During his career, Skalbania earned notoriety for flipping properties, both real and franchised.
Consulting
Beginning with the company as a one-third owner in 1964; by 1971, Skalbania attained the position of president and majority owner of McKenzie Snowball & Skalbania, structural, electrical, and mechanical consulting engineers, with over 100 staff in four locations, later dissolving the company, in 1981.
On December 8, 1982, news agencyUPI reported that Skalbania, who had publicly vowed, during the previous month, to never file for bankruptcy, had announced, on Vancouver radio station CKNW, that he had in fact filed for personal bankruptcy. A week later, he submitted an unprecedented proposal "under the Bankruptcy Act that called for his 125 unsecured creditors to allow him five years to repay $30.3 million in debts." On January 13, 1983, 120 of Skalbania's 125 creditors accepted his proposal; however, in April 1989, Maclean's magazine reported that "most received nothing and now Skalbania has no further legal obligation to repay the debt," while in 1989, he had "earned millions on prime Vancouver real estate and he says that he plans to close deals totalling at least $200 million in April."
Real estate
Skalbania's 1970s real estate flipping activities were reflected by more than 1000 transactions yearly, valued at close to US$500 million annually; in example:
31 Eaton's stores across Canada, purchased across the 1970s
Bought and folded the original Montreal Alouettes of the Canadian Football League, a team related to the current one only by name. Fans were infuriated by his remark, "It's not like I raped a nun."
In 1994, Skalbania incorporated Taurus Enterprises, Inc., on January 5, 1994, and re-incorporated in Nevada on August 20, 1996, as Salvage World, Inc. On December 17, 1997, then effecting a plan of reorganization and merger of Salvage World, Inc., into Solar Energy Limited, a private Delaware corporation, changing the company name and moving its headquarters from Nevada to Delaware, while also acquiring Hydro-Air Technologies, Inc., initially as a wholly owned subsidiary. On August 10, 2005, the Company acquired Planktos, Inc. from Russ George. On August 18, 2005, the Company also acquired D2Fusion, Inc. from Russ George; each operated as a wholly owned subsidiary. In 2007, Skalbania was CEO of Regal RV Resorts, Inc., a major shareholder in Planktos, Inc. and D2Fusion, Inc., subsidiaries focused on renewable energy sources, including cold fusion, with a facility in Los Alamos, New Mexico.

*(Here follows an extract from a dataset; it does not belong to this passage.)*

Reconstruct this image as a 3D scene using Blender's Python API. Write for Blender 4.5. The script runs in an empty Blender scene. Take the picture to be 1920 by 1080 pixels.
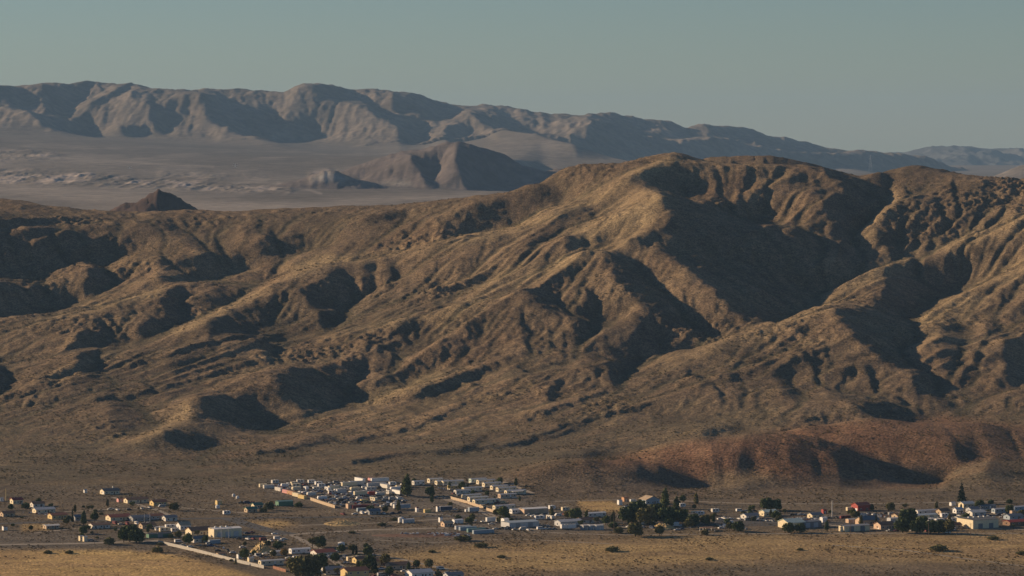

1997 arrest and conviction
In 1995, Skalbania was arrested, acquitted, then, in 1997, convicted on appeal of appropriating $100,000 from a prospective real estate partner, Richmond, B.C. businessman Gordon Gooch, for having assigned the investment to his then-overdrawn company account, rather than having placed it into a Prime Realty Ltd. trust, as prescribed. Funds were also deposited into N. M. Skalbania Ltd. Nelson returned Gooch's money three months later, with $4,000 in interest. The intervention of prominent friends who testified on his behalf enabled Skalbania to avoid a jail term and, instead, spend nearly a year on parole wearing an ankle monitor, which was removed in December 1999.
Personal life
Skalbania has married twice, first, to Audrey Anna Lynn Leschynsky, with whom he had two daughters, Rozanda Lyn and Taryn Gae Taylor, and, later, to Eleni, a native of Santorini, Greece, who later founded Vancouver's Wedgewood Hotel & Spa.